A lot of him has rubbed off on the young people. The old poet is a presence in their gatherings, even when he is not physically there.

The Kuzminsky circle introduced Magazinnik to the world (in print and at www.magazinnik.com) in mid-March with a party at an East Village bar thick with cigarette smoke. Video screens along the wall showed shots of Mr. Kuzminsky, edited to make him endlessly jab at the same word like a woodpecker, along with stylized Bollywood movie clips.

Dimitry Romendik, editor of the new magazine, appeared in a long purple caftan, Central Asian beanie and sunglasses. Mr. Satanovsky read his poems in thick goggles reminiscent of those worn by the cartoon Rocky, of Rocky and Bullwinkle.

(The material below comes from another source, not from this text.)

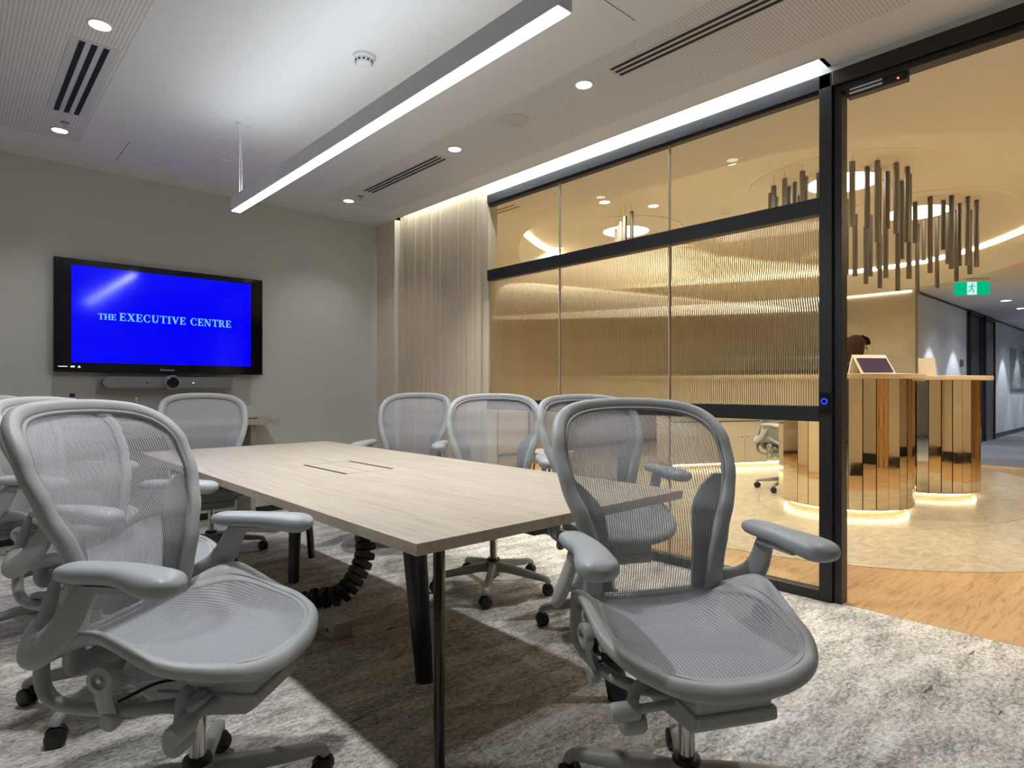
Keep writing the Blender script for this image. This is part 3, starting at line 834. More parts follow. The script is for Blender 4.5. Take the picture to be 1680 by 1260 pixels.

Another poet insisted on doing his reading while seated on a toilet in the bar. A ponytailed Brooklyn cabdriver who plays jazz tuba improvised a duet with a Russian opera singer wrapped in a black feather boa.

The young poets and artists said they hoped to mine the artistic possibilities of their dual identities as Russians and Americans. "The idea is to stay oppositional," said Zhenya Plechkina, the design editor of the magazine. "To be avant-garde is to move things forward. And New York—it's about renovating things, about pushing things further." In that vein, she admires the American Beat poets of the 1950's as much as the original Russian avant-garde artists of the previous century.

Back in the Catskills, though, Mr. Kuzminsky has his doubts. In his experience, he said, Russian immigrants cannot, and maybe should not, meld their two identities. In his view, there are, sadly, just two choices.

"Some people come and they try to adjust, to become Americans—like my Americanized monsters," he said. "And others come and remain forever outsiders."